Er zijn zovele redenen waarom iemand begint te schrijven. En uiteindelijk doet het er niet zoveel toe. Zolang de schrijver zijn ei kwijt kan en het schrijven niet als een opgelegde taak maar als een roeping beschouwt, kan de lezer er wel bij varen.
Een van de velen
Er zijn miljoenen schrijvers in de wereld, de een al wat beter dan de ander, de een al wat succesrijker dan de ander. Weinigen echter slagen erin van het schrijven hun beroep te maken. Weinigen ook smaken de voldoening van een uitgave. Vandaar ook dat de schrijverswereld wordt ingedeeld in professionele auteurs en amateurschrijvers.
Het is ieders bedoeling echter om zoveel mogelijk lezers te bereiken en groot is dan ook vaak de teleurstelling als ondanks noeste arbeid en jarenlang doorzettingsvermogen de beloning uitblijft.
Niet altijd is dat de fout van de schrijver. De moderne schrijver immmers is niet alleen meer schrijver, maar tevens verkoper en public relations van zijn eigen werk, alsook zijn eigen financier en boekhouder. De oorspronkelijke opdracht van de schrijver, het schrijven zelf, is nog maar een onderdeel van zijn totale activiteit. Wie aan het nieuwe profiel voldoet ziet zijn kansen op uitgave behoorlijk stijgen. Maar jammer genoeg is dat niet voor elkeen weggelegd, want niet iedereen is bemiddeld of heeft een radde tong om uitgevers te overtuigen en het talent mensen aan te zetten hun werk te kopen.
Wil de echte schrijver dan nu opstaan?
Schrijver ben je, schrijver word je niet, meent de ‘echte’ schrijver. Toch zie je sinds tientallen jaren talloze al dan niet malafide praktijken opduiken: de literaire workshops, de cursussen creative writing vaak gekoppeld aan instructieve uitgaven schieten als paddestoelen uit de grond. Het aantal ‘gebruiksaanwijzingen’ hoe je verhalen, romans, gedichten, toneelstukkken en dergelijke meer moet schrijven, valt niet meer te tellen.
Brengt dat aarde aan de dijk?
Als je al de aangereikte regeltjes en voorschriften minitieus volgt kom je tot een soort van gestructureerd schrijven, een theoretisch af werkstuk, maar maakt je dat ook tot schrijver?
Want: schrijver ben je, schrijver word je niet.
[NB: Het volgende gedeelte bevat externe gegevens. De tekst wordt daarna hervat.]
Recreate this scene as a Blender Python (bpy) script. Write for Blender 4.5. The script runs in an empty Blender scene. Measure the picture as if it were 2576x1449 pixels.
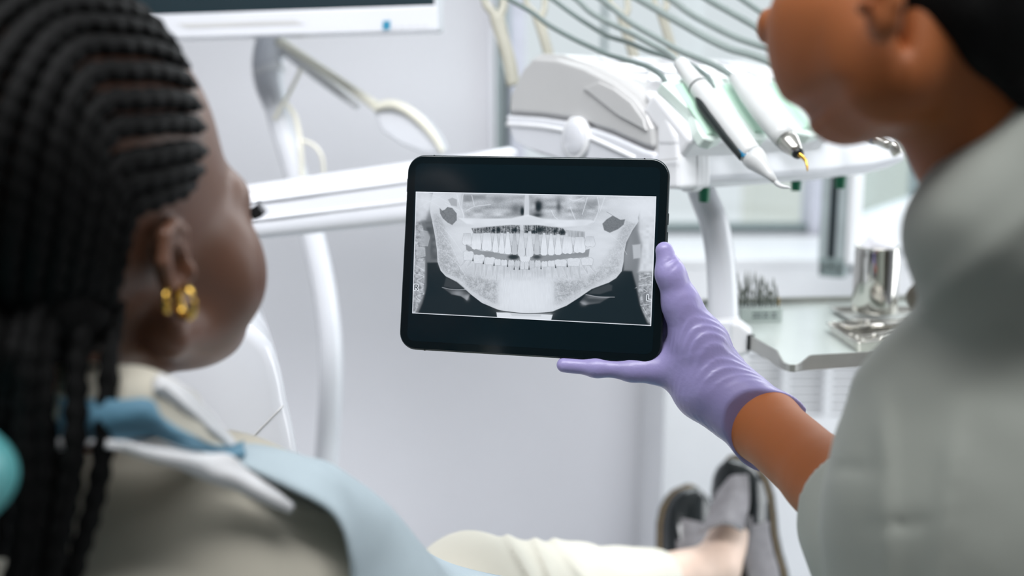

Je hebt het talent om teksten te schrijven, of je hebt het niet. Je kan een mooi volgens de regels der kunst opgebouwde tekst neerpennen, maar waar is de ziel, het elan van de hartschrijver hierin? Waar is de gedrevenheid, de jus die een tekst boven het mechanische doet uitstijgen?
Op alle regels zijn uitzonderingen en er zijn gevallen bekend van mensen die een literaire opleiding volgden en succesrijk werden, nu met uitgaven staan te zwaaien en er zich op beroemen literaire erkenning te hebben geoogst. Laat je echter niet misleiden: het zijn witte raven.
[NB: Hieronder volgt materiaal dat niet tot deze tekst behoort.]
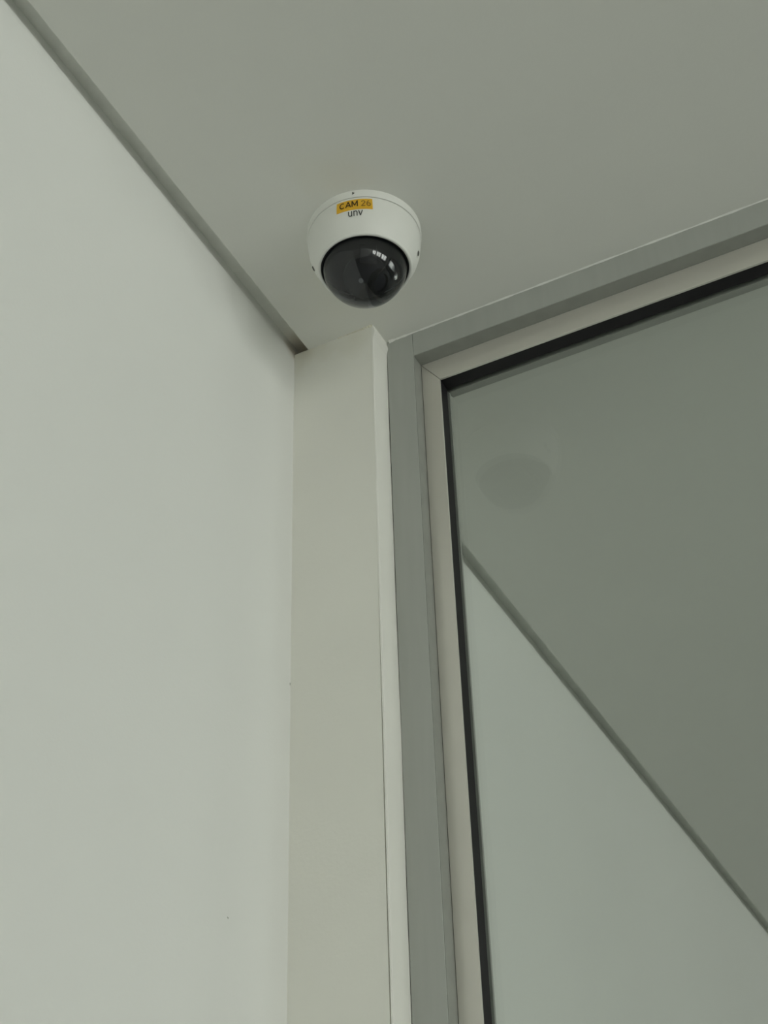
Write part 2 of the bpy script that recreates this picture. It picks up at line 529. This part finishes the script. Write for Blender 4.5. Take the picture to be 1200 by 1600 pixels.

Elke schrijver in hart en nieren verdient zijn lezers
Uiteindelijk is de ‘echte’ schrijver een persoon die niet zonder schrijven kan, die zich dag na dag aan zijn werktafel zet en zijn inspiratie de vrije loop laat. Soms gaat dat niet altijd even vlot en stokt het, de beruchte ‘writer’s block’ loert om de hoek en iedere schrijver wordt ermee geconfronteerd, maar de door de wol geverfde auteur bijt dapper door de zure appel heen en met zijn vakkennis en zijn door de jaren heen opgebouwde ervaring, doorzwemt hij de moeilijkste watertjes. Publiceren is leuk en prima voor het ego, maar als je weet dat uitgevers dagelijks tientallen manuscripten in de bus krijgen, kan je je best inbeelden dat het bijzonder moeilijk is om eruit te springen. Niet iedereen wordt geboren als Pablo Neruda of Salman Rushdie.
Met de opkomst van het internet is er voor de doorsnee schrijver een unieke mogelijkheid bijgekomen om zijn werk aan een heleboel potentiële lezers voor te stellen, zonder dat hij noodzakelijkerwijze heeft moeten publiceren. De échte schrijver, de schrijver in hart en nieren, ook al is hij niet het grootste talent op de wereldbol, beschouwt dit als een geschenk uit de hemel. Eindelijk heeft hij de lezers die elke schrijver verdient die zich inzet om zo goed mogelijke teksten af te leveren. En als hij werkelijk de moeite waard is, zal hij vroeg of laat beslist de kans krijgen om op een ander niveau nog meer van zich te doen spreken!